Scripts that build scenes:
* * * * * * * * *

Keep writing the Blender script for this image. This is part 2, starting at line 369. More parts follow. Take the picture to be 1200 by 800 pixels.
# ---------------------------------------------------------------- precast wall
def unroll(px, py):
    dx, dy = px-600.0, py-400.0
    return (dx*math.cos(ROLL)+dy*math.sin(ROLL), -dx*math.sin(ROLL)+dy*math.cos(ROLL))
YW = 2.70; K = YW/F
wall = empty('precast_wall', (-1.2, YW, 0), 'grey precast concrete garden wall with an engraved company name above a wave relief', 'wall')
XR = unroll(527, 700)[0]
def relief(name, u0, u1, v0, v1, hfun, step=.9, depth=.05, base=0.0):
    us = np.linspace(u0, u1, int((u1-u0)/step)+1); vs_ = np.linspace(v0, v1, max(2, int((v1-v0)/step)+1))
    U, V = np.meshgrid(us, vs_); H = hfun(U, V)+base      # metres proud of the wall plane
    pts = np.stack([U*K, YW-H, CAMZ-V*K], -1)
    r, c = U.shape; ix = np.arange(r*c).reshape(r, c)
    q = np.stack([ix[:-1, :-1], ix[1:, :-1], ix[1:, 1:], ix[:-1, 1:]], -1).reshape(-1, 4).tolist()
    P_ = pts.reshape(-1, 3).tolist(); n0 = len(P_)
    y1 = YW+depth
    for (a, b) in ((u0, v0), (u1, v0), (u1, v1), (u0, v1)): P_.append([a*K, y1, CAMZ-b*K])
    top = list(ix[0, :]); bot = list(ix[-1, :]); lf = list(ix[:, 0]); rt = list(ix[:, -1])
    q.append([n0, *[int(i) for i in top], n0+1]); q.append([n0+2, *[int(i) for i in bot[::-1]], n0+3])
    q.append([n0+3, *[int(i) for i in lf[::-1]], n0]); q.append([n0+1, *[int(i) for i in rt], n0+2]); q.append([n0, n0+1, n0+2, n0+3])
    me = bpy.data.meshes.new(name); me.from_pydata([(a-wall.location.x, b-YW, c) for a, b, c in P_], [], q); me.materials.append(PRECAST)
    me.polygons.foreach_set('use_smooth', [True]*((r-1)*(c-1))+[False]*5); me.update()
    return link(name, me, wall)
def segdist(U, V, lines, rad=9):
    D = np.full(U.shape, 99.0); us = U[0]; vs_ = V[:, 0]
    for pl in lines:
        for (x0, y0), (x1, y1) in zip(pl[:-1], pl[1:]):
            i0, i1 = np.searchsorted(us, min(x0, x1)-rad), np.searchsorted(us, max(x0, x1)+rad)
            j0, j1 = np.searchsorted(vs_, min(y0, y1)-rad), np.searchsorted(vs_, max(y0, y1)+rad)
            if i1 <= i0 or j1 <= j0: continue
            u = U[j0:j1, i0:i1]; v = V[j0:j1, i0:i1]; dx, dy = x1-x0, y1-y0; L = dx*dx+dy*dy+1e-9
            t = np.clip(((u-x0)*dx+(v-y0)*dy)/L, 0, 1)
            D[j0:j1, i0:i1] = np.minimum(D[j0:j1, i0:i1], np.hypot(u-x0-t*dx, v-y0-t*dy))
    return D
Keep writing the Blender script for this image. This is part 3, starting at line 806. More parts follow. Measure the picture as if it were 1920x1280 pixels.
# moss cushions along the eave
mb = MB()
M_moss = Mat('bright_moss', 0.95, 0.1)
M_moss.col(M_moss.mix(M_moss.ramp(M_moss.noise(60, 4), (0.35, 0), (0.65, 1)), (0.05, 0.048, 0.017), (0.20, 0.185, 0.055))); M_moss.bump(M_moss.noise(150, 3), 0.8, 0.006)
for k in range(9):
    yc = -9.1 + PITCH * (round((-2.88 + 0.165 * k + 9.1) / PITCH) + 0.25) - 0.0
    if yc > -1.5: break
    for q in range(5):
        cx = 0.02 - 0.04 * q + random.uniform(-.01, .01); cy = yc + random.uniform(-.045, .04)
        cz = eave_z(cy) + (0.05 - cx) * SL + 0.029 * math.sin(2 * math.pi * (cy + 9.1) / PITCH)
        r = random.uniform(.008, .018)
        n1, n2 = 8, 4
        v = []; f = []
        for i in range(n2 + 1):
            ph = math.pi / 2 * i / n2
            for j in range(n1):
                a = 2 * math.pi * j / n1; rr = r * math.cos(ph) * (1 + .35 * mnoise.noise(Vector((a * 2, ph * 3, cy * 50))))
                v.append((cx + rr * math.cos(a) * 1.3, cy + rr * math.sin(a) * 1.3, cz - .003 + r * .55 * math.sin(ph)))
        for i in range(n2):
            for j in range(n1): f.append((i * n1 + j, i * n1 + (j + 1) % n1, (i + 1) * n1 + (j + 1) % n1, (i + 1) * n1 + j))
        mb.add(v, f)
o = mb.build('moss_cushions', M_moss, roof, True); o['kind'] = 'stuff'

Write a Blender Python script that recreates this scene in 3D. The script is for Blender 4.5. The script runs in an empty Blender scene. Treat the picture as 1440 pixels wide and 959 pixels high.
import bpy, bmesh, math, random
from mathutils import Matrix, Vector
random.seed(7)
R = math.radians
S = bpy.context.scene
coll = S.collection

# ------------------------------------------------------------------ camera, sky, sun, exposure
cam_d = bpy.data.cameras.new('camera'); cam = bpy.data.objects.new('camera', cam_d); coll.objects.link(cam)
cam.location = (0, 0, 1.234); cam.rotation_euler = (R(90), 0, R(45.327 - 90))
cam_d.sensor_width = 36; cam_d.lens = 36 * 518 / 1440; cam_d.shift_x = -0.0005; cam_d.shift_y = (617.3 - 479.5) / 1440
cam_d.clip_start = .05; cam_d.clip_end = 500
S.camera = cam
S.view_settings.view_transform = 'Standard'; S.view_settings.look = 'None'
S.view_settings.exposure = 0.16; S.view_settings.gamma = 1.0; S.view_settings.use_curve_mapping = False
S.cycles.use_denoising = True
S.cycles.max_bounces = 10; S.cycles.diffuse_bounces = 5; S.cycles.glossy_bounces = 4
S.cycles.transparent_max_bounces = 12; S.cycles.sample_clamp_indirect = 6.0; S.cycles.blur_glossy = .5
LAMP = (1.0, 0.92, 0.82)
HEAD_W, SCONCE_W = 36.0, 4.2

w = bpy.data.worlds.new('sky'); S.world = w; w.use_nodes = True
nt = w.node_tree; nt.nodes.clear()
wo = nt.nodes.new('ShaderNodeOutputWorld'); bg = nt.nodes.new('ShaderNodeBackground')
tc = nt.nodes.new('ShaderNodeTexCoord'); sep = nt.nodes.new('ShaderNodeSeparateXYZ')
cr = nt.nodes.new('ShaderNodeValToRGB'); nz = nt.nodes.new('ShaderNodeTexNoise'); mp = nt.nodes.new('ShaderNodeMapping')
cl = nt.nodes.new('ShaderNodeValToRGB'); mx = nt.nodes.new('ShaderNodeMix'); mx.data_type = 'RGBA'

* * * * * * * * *

GOAL >>
Will you return exactly the lines above from the one with "Write a Blender" down to the one with "coll = S.collection", counting both as part of the range?

ANSWER TO THE TASK >>
Write a Blender Python script that recreates this scene in 3D. The script is for Blender 4.5. The script runs in an empty Blender scene. Treat the picture as 1440 pixels wide and 959 pixels high.
import bpy, bmesh, math, random
from mathutils import Matrix, Vector
random.seed(7)
R = math.radians
S = bpy.context.scene
coll = S.collection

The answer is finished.